Hippies, bohemians, teenagers, college kids, and local entertainment mavens from all over the mid-Atlantic flocked to the nation’s capital to witness . . . 24-year-old [Jimi Hendrix (see #1,577)] . . . from August 9th to August 13th, 1967. . . . [T]hese gigs were revolutionary. . . . The Natty Bumpo . . . . was booked as the support act for every night of the . . . five-night stand. . . . [T]heir appearances with Hendrix solidified them as major local proponents of the DC hippie scene. Marty Baum and Charles Smith formed The Natty Bumpo as a folk group during the early-1960s while still in college, living together and jamming . . . . Their name came from the main character in James Fennimore Cooper’s The Deerslayer, a book whose rustic themes complimented Bumpo’s organic early work. By the mid-60s folk musicians were turning on and plugging in.

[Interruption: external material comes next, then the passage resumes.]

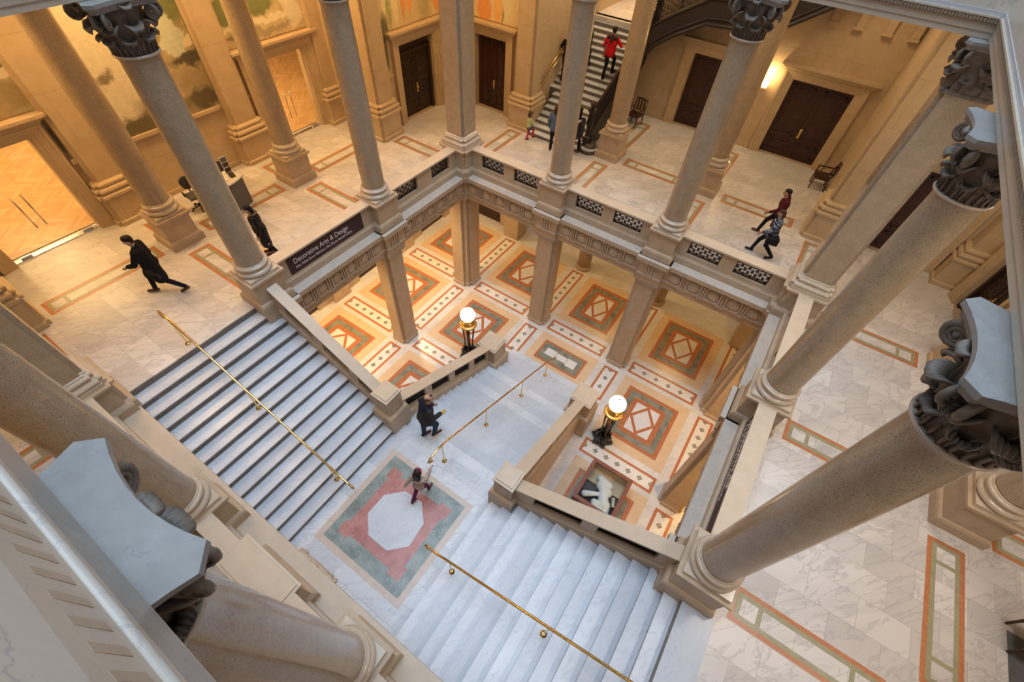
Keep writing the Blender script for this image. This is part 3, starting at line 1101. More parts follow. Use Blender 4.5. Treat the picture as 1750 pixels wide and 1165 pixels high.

With an ever-changing support group of musicians, Baum and Smith quickly moved from folk to folk-rock and finally found a unique voice through psychedelia. It was at this point the band gained a strong local following and attention from ambitious twentysomething music promoter [Leonard] Schwab and local music legend Ray Vernon.

Leonard Schwab: “I never had a contract . . . my work with them was based on an admiration and trust that was more important than paper. . . . I went to hear them at a recording session . . . . I thought they were trying to sound too much like The Mamas and Papas [see #1,734] but did hear some things that interested me, especially in their creativity. I arranged for them to make some demo tapes[.”] . . .

[T]he . . . sessions sound nothing like The Mama’s & The Papa’s. . . . a long-lost holy grail of experimental psychedelia. Their mesh of dissonance, ambience, and pop craft equals the weirdest sides of The Velvet Underground, Lothar & The Hand People, Pearls Before Swine [see #1,408] . . . . Once the . . . demo was mastered and replicated, Schwab helped propel the innovative group toward stardom. . . . “I spoke to my friend in New York who was the agent for The Toys and asked if he’d be interested in hearing their tape. He said okay, so Marty [Baum] and I boarded a Trailways bus . . . and headed for NYC. The agent . . . suggested we go see a friend of his [at] Mercury Records. He liked what he heard also and said that he would like to hear the band in person. Marty said that they were going to do a small concert in a DC church and arrangements were made to see them in person at the concert. They were signed to the label shortly thereafter.” . . . Bumpo’s 1967 gig at Christ Episcopal Church in southeast DC. Marty Baum and  [Washington] Star writer Ann Groer gave a spirited outline of the concert’s program of music and events in a late ’67 edition of the paper: “. . . . [S]ingers and sanctuary will be bathed in kaleidoscopic color from films, slides, and stroboscopic light…” The Bumpo wowed their audience with standard rock instrumentation augmented by bells, and wind instruments. They performed a psychedelic version of “Neverland” from the musical Peter Pan. Charles Smith contributed the B-side to their first major label single, a tribute to fairy tales and child-like wonder called “Legends”. With glittering production from psych-pop titan Hugh McCracken, the song contrasts its A-side (a noisy cover of . . . “Theme From Valley Of The Dolls”). Walls of clustered harmonies and reverb effects make “Legends” yet another prime showpiece for Bumpo’s more lysergic elements. As the happy late-1960s turned into the seedy 1970s, Natty Bumpo’s psych-pop shimmer had trouble maintaining its glow. Before splitting up in the early-70s the band issued an obscure second single on Phillips in 1968.

https://www.splicetoday.com/music/detour-on-the-road-to-fame

Bassist and drummer William Havu recalls:

“We were a pretty big deal in D.C. in ’67,” Havu reminisces. “We were part rock, part folk. There were anywhere from four to seven of us at any given time, depending on additional musicians that we needed. We wrote our own material; we didn’t cover anybody. We had a couple of songs that got pretty popular on the East Coast.” The band was set to make its big break…and then Dionne Warwick got in the way. “The big blow was our manager at the time for Mercury bought the rights to the theme song for Valley of the Dolls, and so we recorded a version of that with a fourteen-piece backup orchestra that was pretty elaborate,” Havu explains. “And Dionne Warwick, much to our chagrin later, had also gotten the rights. Our manager delayed the release of our single because the movie was going to be delayed, and he wanted it to coordinate with the release of the movie. Well, Dionne didn’t wait.” Not long after she stole the band’s thunder, the members of Natty Bumppo parted ways . . . . But [Havu] still looks back on those days fondly. “It was heady times. It was a lot of alcohol and a lot of drugs,” he says with a chuckle.